«Siamo mattoncini personalizzati e deformati e non ci incastriamo su nessuna piattaforma», scrive Hiro, come a interpretare il disagio di una generazione che non si ritrova più negli schemi educativi e nelle rigide convenzioni sociali del proprio Paese, ma che non ha la forza – o la possibilità – di proporre un vero cambiamento.

Che qualche Dio odiasse il Giappone, già si sapeva. Nel 2000, undici anni prima dello spaventoso terremoto di Fukushima, Douglas Coupland, scrittore canadese del 61, aveva già paventato l’idea. Aveva infatti creato, con l’animatore Mike Howatson, canadese anche lui, un romanzo illustrato intitolato proprio Kami wa Nihon wo nikunderu (Dio odia il Giappone). Nel 2001 il lavoro fu pubblicato esclusivamente in giapponese da una casa editrice di Tokyo e adattato in formato digitale per la tecnologia cellulare nipponica. La storia è semplice. Hiro, narratore e protagonista del romanzo, è un ragazzo giapponese nato nel 1975, un prodotto del secondo baby boom dal dopoguerra. Hiro non ha nessuna qualità in particolare, solo una strana passione per le vetrine – contro cui adora buttarsi con tutta la forza che ha – e l’anime Star Blazers.

Fallisce gli esami finali di scuola superiore, cruciali per l’accesso alle università migliori, e per tutti gli anni Novanta si giostra continuamente tra lavoretti precari e delusioni amorose. Finché decide insieme al suo amico Tetsu di andarsene dall’altra parte dell’Oceano Pacifico, in Canada, per convincere Naomi, la sorella di Tetsu andata tempo prima a Vancouver a «studiare inglese», a ritornare a casa. La «storia semplice» del narratore si intreccia con quella del Giappone di quegli anni. Hiro è il rappresentante di una generazione particolare, quella che per prima, dopo anni di crescita economica esponenziale, si è trovata ad affrontare una condizione lavorativa sconosciuta fino ad allora.
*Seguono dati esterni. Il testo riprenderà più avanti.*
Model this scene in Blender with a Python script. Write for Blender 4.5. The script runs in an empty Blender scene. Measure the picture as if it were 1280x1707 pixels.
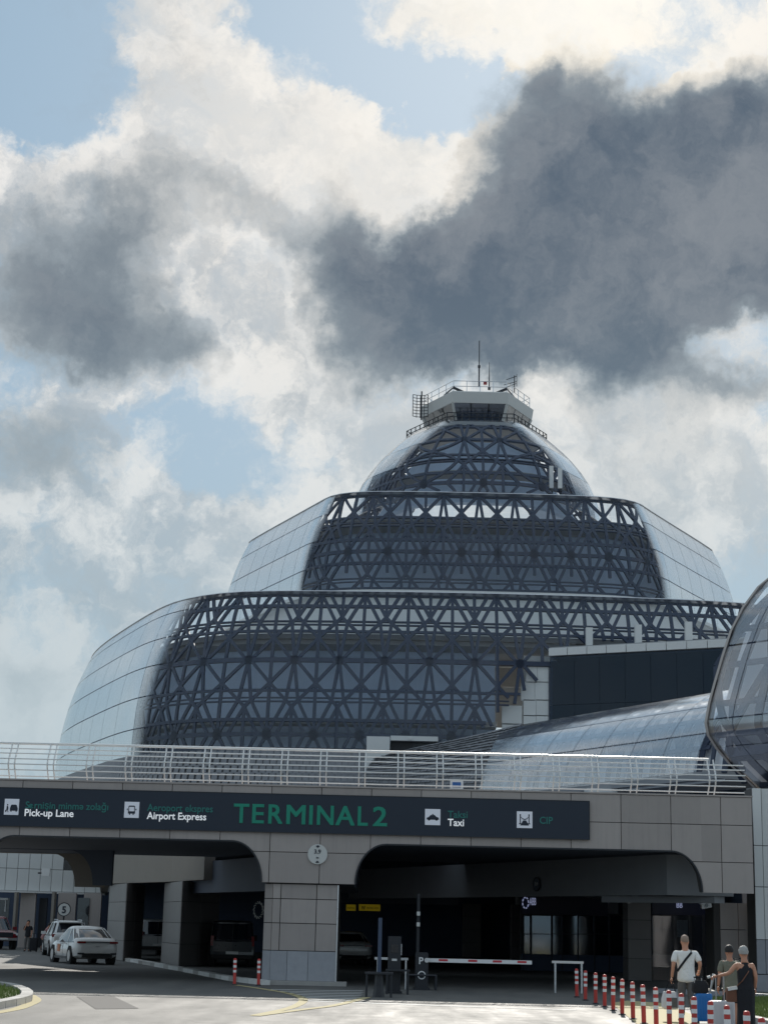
import bpy, bmesh, math, random
from mathutils import Vector, Matrix
random.seed(7)
C = bpy.context.scene
COL = C.collection
R = math.radians
# ------------------------------------------------------------------ camera
FPX, ROLL, V0, EYE = 2850.0, R(1.35), 690.0, 1.8
PITCH = math.atan(V0 / FPX)
cp, sp = math.cos(PITCH), math.sin(PITCH)
def ray(x, y):
    a, b = x - 640, y - 853.5
    u = a * math.cos(ROLL) + b * math.sin(ROLL)
    v = -a * math.sin(ROLL) + b * math.cos(ROLL)
    return Vector((u, FPX * cp + v * sp, FPX * sp - v * cp))
def at(x, y, Y):                      # point of the sight line through a photo pixel at depth Y
    d = ray(x, y); t = Y / d.y
    return Vector((d.x * t, Y, EYE + d.z * t))
def gnd(x, y, z=0.0):                 # point of the sight line at height z
    d = ray(x, y); t = (z - EYE) / d.z
    return Vector((d.x * t, d.y * t, z))
cam = bpy.data.cameras.new('camera'); co = bpy.data.objects.new('camera', cam); COL.objects.link(co)
r0, up0, fw = Vector((1, 0, 0)), Vector((0, -sp, cp)), Vector((0, cp, sp))
rt = r0 * math.cos(ROLL) + up0 * math.sin(ROLL); up = up0 * math.cos(ROLL) - r0 * math.sin(ROLL)
co.matrix_world = Matrix(((rt.x, up.x, -fw.x, 0), (rt.y, up.y, -fw.y, 0), (rt.z, up.z, -fw.z, EYE), (0, 0, 0, 1)))
cam.sensor_fit = 'VERTICAL'; cam.sensor_height = 24; cam.lens = FPX / 1707 * 24
cam.clip_start = 0.5; cam.clip_end = 8000
C.camera = co
C.view_settings.view_transform = 'Standard'; C.view_settings.look = 'None'
C.view_settings.exposure = 0.0; C.view_settings.gamma = 1.0; C.view_settings.use_curve_mapping = False
C.cycles.max_bounces = 8; C.cycles.transparent_max_bounces = 16; C.cycles.glossy_bounces = 4; C.cycles.diffuse_bounces = 3
C.cycles.sample_clamp_indirect = 4.0; C.cycles.use_denoising = True
# ------------------------------------------------------------------ sun and sky
SUN_EL, SUN_AZ = R(31.5), R(7.0)      # azimuth measured from +Y towards +X
sdir = Vector((math.sin(SUN_AZ) * math.cos(SUN_EL), math.cos(SUN_AZ) * math.cos(SUN_EL), math.sin(SUN_EL)))
sl = bpy.data.lights.new('sun', 'SUN'); sl.energy = 5.0; sl.angle = R(0.6); sl.color = (1.0, 0.945, 0.86)
so = bpy.data.objects.new('sun', sl); COL.objects.link(so); so.rotation_euler = sdir.to_track_quat('Z', 'Y').to_euler(); so.location = (0, 0, 80)

W = bpy.data.worlds.new('World'); C.world = W; W.use_nodes = True
wt = W.node_tree; wt.nodes.clear()
class NT:
    def __init__(s, t): s.t = t
    def n(s, typ, **k):
        nd = s.t.nodes.new(typ)
        for a, b in k.items(): setattr(nd, a, b)
        return nd
    def put(s, sock, v):
        if isinstance(v, bpy.types.NodeSocket): s.t.links.new(v, sock)
        elif v is not None:
            if sock.type == 'RGBA' and len(v) == 3: v = (*v, 1)
            sock.default_value = v
    def math(s, op, a, b=None, c=None, clamp=False):
        nd = s.n('ShaderNodeMath', operation=op, use_clamp=clamp)
        for i, v in enumerate((a, b, c)):
            if v is not None: s.put(nd.inputs[i], v)
        return nd.outputs[0]
    def vm(s, op, a, b=None, scale=None):
        nd = s.n('ShaderNodeVectorMath', operation=op)
        s.put(nd.inputs[0], a)
        if b is not None: s.put(nd.inputs[1], b)
        if scale is not None: s.put(nd.inputs['Scale'], scale)
        return nd.outputs['Value'] if op in ('LENGTH', 'DOT_PRODUCT') else nd.outputs[0]
    def noise(s, vec, scale, detail=4, rough=.55, lac=2.0, out='Fac', dist=0.0):
        nd = s.n('ShaderNodeTexNoise')
        s.put(nd.inputs['Vector'], vec); nd.inputs['Scale'].default_value = scale; nd.inputs['Detail'].default_value = detail
        nd.inputs['Roughness'].default_value = rough; nd.inputs['Lacunarity'].default_value = lac; nd.inputs['Distortion'].default_value = dist
        return nd.outputs[out]
    def ss(s, v, a, b, lo=0.0, hi=1.0):
        nd = s.n('ShaderNodeMapRange', interpolation_type='SMOOTHSTEP')
        s.put(nd.inputs[0], v)
        for i, q in enumerate((a, b, lo, hi)): nd.inputs[1 + i].default_value = q
        return nd.outputs[0]
    def mix(s, f, a, b, typ='RGBA', blend='MIX'):
        nd = s.n('ShaderNodeMix', data_type=typ)
        if typ == 'RGBA': nd.blend_type = blend
        ins = [i for i in nd.inputs if i.enabled]
        s.put(ins[0], f); s.put(ins[1], a); s.put(ins[2], b)
        return [o for o in nd.outputs if o.enabled][0]
    def mapping(s, vec, loc, rot, scale, typ='TEXTURE'):
        nd = s.n('ShaderNodeMapping', vector_type=typ)
        s.put(nd.inputs[0], vec); nd.inputs[1].default_value = loc; nd.inputs[2].default_value = rot; nd.inputs[3].default_value = scale
        return nd.outputs[0]
    def ramp(s, f, stops):
        nd = s.n('ShaderNodeValToRGB'); s.put(nd.inputs[0], f)
        e = nd.color_ramp.elements
        while len(e) < len(stops): e.new(.5)
        for el, (p, c) in zip(e, stops): el.position = p; el.color = (*c, 1)
        return nd.outputs[0]
def lin(r, g, b):
    f = lambda c: c / 12.92 if c <= .04045 else ((c + .055) / 1.055) ** 2.4
    return (f(r / 255), f(g / 255), f(b / 255))

N = NT(wt)
tc = N.n('ShaderNodeTexCoord').outputs['Generated']
d0 = N.vm('NORMALIZE', tc)
sky = N.n('ShaderNodeTexSky', sky_type='NISHITA'); sky.sun_disc = False
sky.sun_elevation = SUN_EL; sky.sun_rotation = SUN_AZ; sky.air_density = 1.0; sky.dust_density = 1.2; sky.ozone_density = 1.5
wn1 = N.noise(d0, 9.0, 5, .6, out='Color')
wn2 = N.noise(d0, 34.0, 5, .62, out='Color')
w1 = N.vm('SCALE', N.vm('SUBTRACT', wn1, (.5, .5, .5)), scale=.085)
w2 = N.vm('SCALE', N.vm('SUBTRACT', wn2, (.5, .5, .5)), scale=.038)
wn3 = N.noise(d0, 120.0, 3, .6, out='Color')
w3 = N.vm('SCALE', N.vm('SUBTRACT', wn3, (.5, .5, .5)), scale=.010)
dw = N.vm('ADD', d0, N.vm('ADD', w1, N.vm('ADD', w2, w3)))
def blob(cx, cy, rx, ry, rot, w):
    c = ray(cx, cy).normalized()
    q = co.matrix_world.to_3x3()                       # orientation of the ellipsoid: its axes follow the cloud's slant
    f = c.to_track_quat('-Z', 'Y')
    f = (f.to_matrix() @ Matrix.Rotation(R(-rot) , 3, 'Z')).to_euler()
    k = 1 / 2900
    v = N.mapping(dw, c, f, (rx * k * 1.2, ry * k * 1.2, 0.35))
    return N.math('MULTIPLY', N.ss(N.vm('LENGTH', v), 1.0, 0.12), w)
def total(bl, base):
    acc = base
    for b in bl: acc = N.math('ADD', acc, blob(*b))
    return acc
fb = N.noise(dw, 6.5, 8, .6)
fine = N.noise(N.vm('ADD', dw, (3.1, 1.7, 8.2)), 22.0, 7, .62)
# white, thin cloud: cover
Bd = total([
    (470, 260, 330, 190, 28, .55), (700, 290, 300, 130, 15, .55), (340, 60, 190, 190, 70, .45), (780, 20, 240, 120, 0, .6), (960, 60, 200, 170, 40, .6),
    (1230, 130, 200, 150, 0, .55), (40, 330, 210, 130, 20, .5), (230, 270, 190, 90, 25, .45), (420, 540, 240, 200, 20, .5), (120, 830, 300, 170, 10, .25), (420, 900, 420, 170, 0, .22), (1000, 780, 420, 190, 0, .5),
    (620, 720, 220, 130, 0, .35), (330, 860, 200, 80, 10, .25), (130, 690, 120, 60, 30, .3), (1150, 800, 200, 90, 0, .25), (820, 760, 160, 90, 0, .3), (200, 640, 120, 60, 0, .25), (60, 1130, 150, 80, 0, .22), (560, 860, 260, 100, -25, .35), (640, 400, 700, 220, 0, .2), (560, 120, 100, 60, 40, .15),
    (120, 170, 260, 180, 0, -.7), (540, 40, 220, 150, 0, -.5), (730, 130, 150, 100, 0, -.6), (1050, 110, 140, 80, 0, -.55), (420, 640, 200, 90, 0, -.25), (180, 960, 300, 120, 0, -.12), (100, 30, 150, 90, 0, -.25), (500, 760, 160, 60, 0, -.15),
], N.math('ADD', N.math('MULTIPLY_ADD', N.math('SUBTRACT', fb, .5), 1.25, .16), N.math('MULTIPLY', N.math('SUBTRACT', fine, .5), 1.05)))
white = N.ss(Bd, -.04, .40)
# thick, grey cloud
Dd = total([
    (1100, 390, 420, 260, 0, .75), (900, 440, 330, 200, 0, .6), (1200, 290, 240, 190, 0, .5), (930, 230, 190, 170, 35, .62), (875, 160, 60, 60, 0, .3), (1270, 200, 140, 130, 0, .4),
    (700, 480, 330, 150, 0, .6), (620, 420, 220, 120, 10, .3), (690, 600, 250, 110, 0, .5), (1070, 590, 260, 140, 0, .55), (950, 520, 500, 150, 0, .3), (1270, 650, 130, 80, 0, .4), (1270, 450, 200, 160, 0, .4),
    (130, 420, 230, 120, 0, .62), (225, 560, 200, 90, -3, .60), (50, 520, 170, 110, 0, .4), (60, 745, 190, 120, 0, .58), (380, 370, 170, 70, 20, .22), (330, 345, 100, 60, 0, .12), (400, 520, 110, 190, -30, -.45),
    (60, 1140, 110, 60, 0, .25), (1000, 200, 60, 40, 0, -.1), (820, 690, 260, 90, 0, -.2), (945, 605, 75, 85, 20, -.75), (1225, 590, 130, 65, 20, -.7), (450, 560, 110, 170, -35, -.35), (720, 320, 220, 60, -12, -.25), (1040, 740, 300, 60, 0, .12),
], N.math('ADD', N.math('MULTIPLY', N.math('SUBTRACT', fb, .56), .95), N.math('MULTIPLY', N.math('SUBTRACT', fine, .5), .5)))
grey = N.ss(Dd, -.06, .62)
sd = N.vm('DOT_PRODUCT', d0, tuple(sdir))
glow = N.math('POWER', N.math('MAXIMUM', sd, 0.0), 260.0)
glow2 = N.math('POWER', N.math('MAXIMUM', sd, 0.0), 28.0)
fluff = N.noise(N.vm('ADD', dw, (.6, 4.2, 1.1)), 15.0, 7, .6)
wcol = N.mix(N.ss(N.math('ADD', fluff, N.math('MULTIPLY', N.math('SUBTRACT', fine, .5), .5)), .38, .62), lin(160, 173, 185), lin(240, 239, 237))
wcol = N.mix(glow2, wcol, lin(244, 236, 224))
gv = N.noise(N.vm('ADD', dw, (7.7, 2.3, .4)), 7.0, 6, .62)
gcol = N.mix(N.ss(N.math('ADD', gv, N.math('MULTIPLY', N.math('SUBTRACT', fine, .5), .35)), .36, .66), lin(92, 106, 121), lin(134, 141, 149))
gcol = N.mix(N.ss(Dd, .95, .25), gcol, lin(148, 158, 165))
wcol = N.mix(N.math('MULTIPLY', glow, 1.0, clamp=True), wcol, (1.15, 1.05, .88))
rim = N.math('MULTIPLY', N.ss(Dd, -.30, -.06), N.ss(Dd, .16, -.02))
wcol = N.mix(N.math('MULTIPLY', rim, N.math('MULTIPLY_ADD', glow2, .55, .02), clamp=True), wcol, (1.0, .98, .94))
skyc = N.mix(1.0, sky.outputs[0], (.05, .052, .055), blend='MULTIPLY')
pale = N.mix(.68, skyc, lin(158, 192, 216))
c1 = N.mix(N.math('MULTIPLY', white, N.ss(fine, .25, .60, .72, .97)), pale, wcol)
c2 = N.mix(grey, c1, gcol)
el = N.n('ShaderNodeSeparateXYZ'); N.put(el.inputs[0], d0)
c3 = N.mix(N.ss(el.outputs[2], .40, .03, 0.0, .78), c2, lin(170, 191, 201))
bg = N.n('ShaderNodeBackground'); N.put(bg.inputs[0], c3); bg.inputs[1].default_value = 1.0
N.put(N.n('ShaderNodeOutputWorld').inputs[0], bg.outputs[0])
W.cycles.sampling_method = 'MANUAL'; W.cycles.sample_map_resolution = 512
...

Sono i primi anni del precariato, anche per i laureati dalle Università più prestigiose. Ne è un esempio il personaggio di Tetsu, studente fuori corso di economia alla blasonata Università di Tokyo. Professione: barista.
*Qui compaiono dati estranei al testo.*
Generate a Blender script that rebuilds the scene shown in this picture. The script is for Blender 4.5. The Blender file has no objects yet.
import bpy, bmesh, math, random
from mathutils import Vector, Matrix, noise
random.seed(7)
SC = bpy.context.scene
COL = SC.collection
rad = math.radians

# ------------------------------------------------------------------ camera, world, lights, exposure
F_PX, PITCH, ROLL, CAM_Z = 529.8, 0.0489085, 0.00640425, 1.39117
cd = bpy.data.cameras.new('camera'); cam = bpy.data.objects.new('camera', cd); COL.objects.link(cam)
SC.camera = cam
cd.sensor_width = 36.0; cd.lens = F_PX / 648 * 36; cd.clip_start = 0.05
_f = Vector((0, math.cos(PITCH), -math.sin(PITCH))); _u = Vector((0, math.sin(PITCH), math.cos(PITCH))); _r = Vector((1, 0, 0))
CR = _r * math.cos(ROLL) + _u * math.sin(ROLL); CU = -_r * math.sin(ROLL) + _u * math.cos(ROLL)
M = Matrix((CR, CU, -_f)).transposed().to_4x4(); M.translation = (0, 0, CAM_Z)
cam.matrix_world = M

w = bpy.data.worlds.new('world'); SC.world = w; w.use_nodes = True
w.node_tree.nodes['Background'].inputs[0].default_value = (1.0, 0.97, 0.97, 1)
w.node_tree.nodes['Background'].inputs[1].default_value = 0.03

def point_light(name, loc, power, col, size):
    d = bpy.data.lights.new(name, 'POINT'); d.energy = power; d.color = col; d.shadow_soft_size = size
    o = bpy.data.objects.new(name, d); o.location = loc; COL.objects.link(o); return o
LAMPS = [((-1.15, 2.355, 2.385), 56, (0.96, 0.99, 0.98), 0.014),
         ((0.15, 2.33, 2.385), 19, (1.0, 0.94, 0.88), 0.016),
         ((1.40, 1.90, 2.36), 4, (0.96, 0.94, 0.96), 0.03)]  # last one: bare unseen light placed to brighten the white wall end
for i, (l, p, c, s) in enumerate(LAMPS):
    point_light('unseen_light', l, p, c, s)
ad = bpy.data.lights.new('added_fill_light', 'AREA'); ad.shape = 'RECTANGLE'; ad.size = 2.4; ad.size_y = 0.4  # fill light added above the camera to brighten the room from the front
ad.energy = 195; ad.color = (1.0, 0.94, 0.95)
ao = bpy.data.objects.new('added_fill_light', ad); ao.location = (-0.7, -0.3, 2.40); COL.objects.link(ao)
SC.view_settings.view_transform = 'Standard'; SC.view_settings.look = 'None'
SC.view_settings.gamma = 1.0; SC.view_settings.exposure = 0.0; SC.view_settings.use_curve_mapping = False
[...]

Non è un caso che sia Coupland a descrivere il disagio di un’intera generazione, in Dio odia il Giappone. Il tema gli è infatti caro sin dagli esordi: nel 1991 con il romanzo Generazione X, dedicato ai figli dell’America degli anni Sessanta, era riuscito a costruire un moderno Decameron collezionando storie che riflettessero lo spirito della propria generazione. La spinta all’opera nasceva dalla volontà di affrancarsi da “stupide etichette” e dalla stanchezza di «sentirsi descrivere da altri». Così facendo, però, Coupland finì inevitabilmente per creare altre di etichette. Una su tutte: generazione X. Da semplice segno grafico la X diventa simbolo, anche grazie a Coupland, di smarrimento, depressione, assenza di punti di riferimento. La stessa condizione dei ventenni americani a cavallo tra anni ‘80 e ‘90 la ritroviamo negli appartenenti alla dankai juniaa (questo il nome istituzionale della generazione dei nati nella prima metà degli anni ’70), che si ritrovano a vivere il passaggio all’età adulta durante il «decennio perduto» del Giappone. Ne nasce quindi una nuova generazione X, o, come scrive lo stesso Coupland, una «non-generazione».